Quejarse de que se les pregunte sobre política y no sobre
literatura es una hipocresía de los narradores cubanos que lo hacen. El efecto
de ese fenómeno que controla el país desde 1959 es inevitable y hay que
aceptarlo sin resignación, más bien enfrentarlo. Cada cual debe decir su
verdad, porque en realidad, es una oportunidad que se les ofrece y de la cual
no debieran rehuir. La narrativa realista, en todos los contextos, informa y
esa información que ofrece en muchos casos realza el valor del escritor (tanto,
que hoy en día, los críticos neomarxistas como George Scialabba, en un país
como los Estados Unidos, quieren ensalzar a Gore Vidal como el Gran Novelista
Americano, por ser el “cronista del imperio”), en Cuba esto se multiplica por su
excepcionalidad.
El fantasma agotado del proyecto castrista todavía nos
apresa en su sombra, pero bienvenido sea el reto. No hay que ser escritor
realista para aceptarlo. Todos, desde los que escriben ciencia ficción,
literatura infantil, poesía de género y hasta literatura onírica, tienen en
este caso una responsabilidad social nada agradable.
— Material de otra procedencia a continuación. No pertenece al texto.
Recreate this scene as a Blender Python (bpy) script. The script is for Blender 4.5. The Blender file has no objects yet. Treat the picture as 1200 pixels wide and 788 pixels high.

Demasiados la rehúyen.
Debo añadir que aquella noche durante la charla de
Cabrera Infante, tras decir lo que arriba cito, osé pedirle que explicara la
complejamente nefasta manera por la cual el proceso revolucionario, a pesar de
sí mismo, le había servido de plataforma para integrar el boom latinoamericano.
No sé si no me supe explicar o que por
aún tener la arena en los zapatos me expresé involuntariamente mal, o no era el
lugar adecuado para hacer esta interpelación, pero Cabrera Infante se insultó
con mi pregunta y su respuesta no respondió a mi cuestionamiento, sino que se
extendió relatar a su historial como opositor del gobierno cubano y el precio
que había pagado por ello, cosa de la cual yo estaba al tanto. El desplante que
sufrí en mi primer encuentro con un autor cuyos libros había devorado arriesgando
mi pellejo y dedicando una inmensa cantidad de tiempo por tantos años en Cuba,
venciendo todo tipo de obstáculos, no mermó en absoluto mi admiración por su
obra y por su trayectoria personal. El peso de la revolución no es fácil de
llevar en los hombros de un escritor.